CSD’s purpose is to connect scientists with congressional lawmakers and their staffs to discuss climate science, a purpose that is quite broad considering the wide range of views and interests across the 50 states and 435 congressional districts. The scientists attended a series of briefings earlier in the day to prepare them for this range. The briefings included a discussion with a panel of Hill staffers, tips for Hill visits, strategies for communicating about climate science, a keynote speaker, and time for each team—two scientists of different disciplines and a science society staff person—to prepare specifically for their meetings. This year’s keynote speaker was Laura Helmuth, the health, science, and environment editor at The Washington Post.

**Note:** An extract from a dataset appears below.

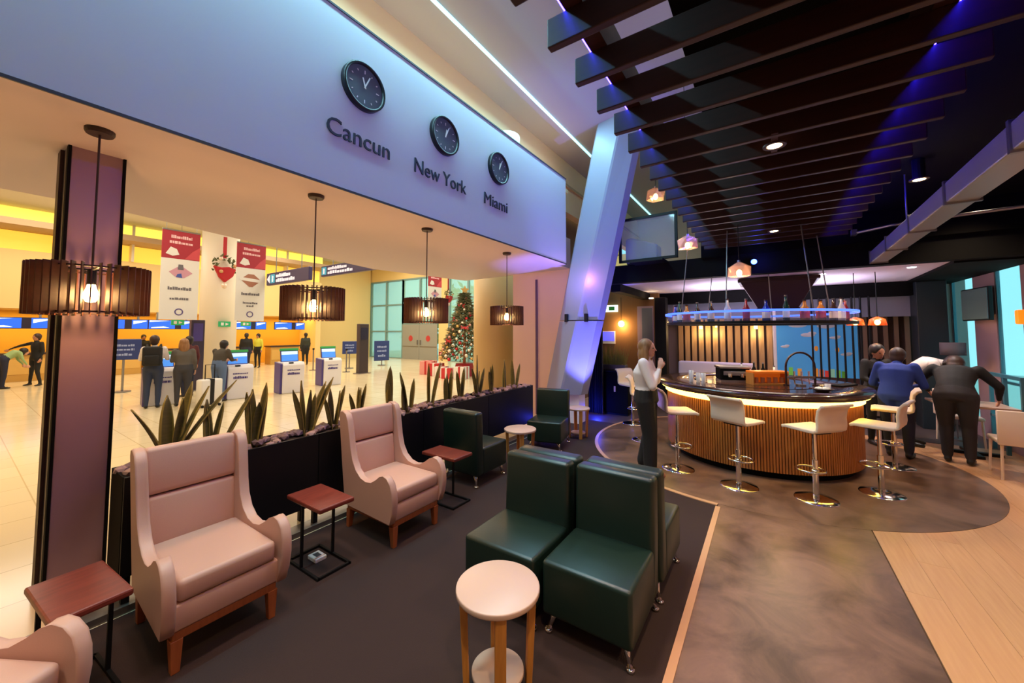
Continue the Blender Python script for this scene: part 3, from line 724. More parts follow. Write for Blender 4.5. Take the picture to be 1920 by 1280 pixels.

With a goal for productive, engaging discussion, the request made to congressional offices in the past was to consult CSD participants or the sponsoring organizations when they had questions regarding climate science. This year, however, CSD participants were encouraged to focus on connecting the mainstream scientific view with current and potential future impacts of climate change in their districts for offices that have not yet acknowledged the scientific community’s view of climate change as, for example, was stated in the 2016 letter signed by 31 scientific organizations, including the ASA.

For offices whose views were more congruent with the mainstream scientific view, the discussions were about being a resource and the risks specific to the district/state.

The 19 2018 CSD participants—sponsored by 10 science associations—collectively had 70 meetings. As reported last year, participants again noted the changing tone of climate change discussions in many offices. Where once there was polite, but short and nonengaging discussions, there was more open discussion about the impacts of climate change in the district or state and even the political challenges.

Hammerling, who participated in her second CSD, also mentioned she enjoyed the interaction with other CSD scientists and the preparatory briefings. Li commented on the importance—as part of a scientist’s responsibility to society—of regular communication with policymakers and providing updates from the research community about new discoveries and developments.